At the end of their Woodvale journey, the children are equipped with the tools they need to be proficient writers.

Handwriting, Spelling and Grammar

Handwriting at Woodvale is taught discretely, starting with mark making in Early Years and continuing through the school culminating with using legible, joined handwriting in Upper Key Stage 2. From Year 5 onwards children whose handwriting is consistently of a high standard are able to write in pen.

In Years 1 and 2 spellings are taught within daily phonics teaching, following the Letters and Sounds Phonics Scheme. In Years 3 – 6 the National Curriculum statutory word lists are followed supported through the use of The Spelling Shed.  Spellings form a part of weekly homework with children being tested each week.

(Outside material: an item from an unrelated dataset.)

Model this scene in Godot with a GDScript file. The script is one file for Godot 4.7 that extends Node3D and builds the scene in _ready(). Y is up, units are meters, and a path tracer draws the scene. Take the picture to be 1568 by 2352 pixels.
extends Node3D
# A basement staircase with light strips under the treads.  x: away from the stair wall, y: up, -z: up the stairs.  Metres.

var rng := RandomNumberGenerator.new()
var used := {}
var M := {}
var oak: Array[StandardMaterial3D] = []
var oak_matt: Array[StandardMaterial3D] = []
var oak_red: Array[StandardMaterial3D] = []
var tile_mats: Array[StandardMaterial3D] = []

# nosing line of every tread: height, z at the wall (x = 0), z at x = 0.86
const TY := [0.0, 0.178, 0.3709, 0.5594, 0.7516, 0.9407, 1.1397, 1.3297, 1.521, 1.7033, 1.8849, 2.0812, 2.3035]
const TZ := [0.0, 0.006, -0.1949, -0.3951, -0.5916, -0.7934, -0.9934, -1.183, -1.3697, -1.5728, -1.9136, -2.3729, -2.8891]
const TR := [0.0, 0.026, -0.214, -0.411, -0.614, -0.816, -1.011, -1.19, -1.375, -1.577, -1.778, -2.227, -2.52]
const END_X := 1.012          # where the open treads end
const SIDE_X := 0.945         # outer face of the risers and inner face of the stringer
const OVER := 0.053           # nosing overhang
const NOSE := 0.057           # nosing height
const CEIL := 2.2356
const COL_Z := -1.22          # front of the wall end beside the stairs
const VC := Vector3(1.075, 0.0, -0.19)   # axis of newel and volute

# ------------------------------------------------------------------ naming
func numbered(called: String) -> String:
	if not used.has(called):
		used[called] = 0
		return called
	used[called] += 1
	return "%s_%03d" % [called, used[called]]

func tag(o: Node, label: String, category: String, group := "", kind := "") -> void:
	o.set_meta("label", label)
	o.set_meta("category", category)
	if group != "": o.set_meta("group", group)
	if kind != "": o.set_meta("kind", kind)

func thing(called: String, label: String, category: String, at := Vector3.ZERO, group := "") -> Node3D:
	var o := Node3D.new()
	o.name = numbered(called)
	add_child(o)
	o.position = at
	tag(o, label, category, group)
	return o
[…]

Throughout the school from Year 1 through to Year 6 grammar forms part of English lessons, linking to the genre being taught.

Summer Term Reconnection

In order to ensure writing skills coverage and address any untaught aspects of SPAG (spelling, punctuation and grammar) this term, teachers will refer closely to the Talk for Writing (T4W) Progression of Skills document when planning their writing lessons.

Alongside the T4W Medium Term Plans, this will ensure that our pupils acquire the ‘essential’ writing skills that they need by the end of this academic year.

Teachers will continue to refer to the ‘Everyday Toolkit’ of writing skills for their pupils, as well as genre specific toolkits for the unit they are teaching so that the children know which features to include in their writing to be successful.

We recognise that some skills that were taught during lockdown may not yet be fully secure and  teachers will therefore use their professional judgement to decide which of these skills need to be revisited during the Summer Term.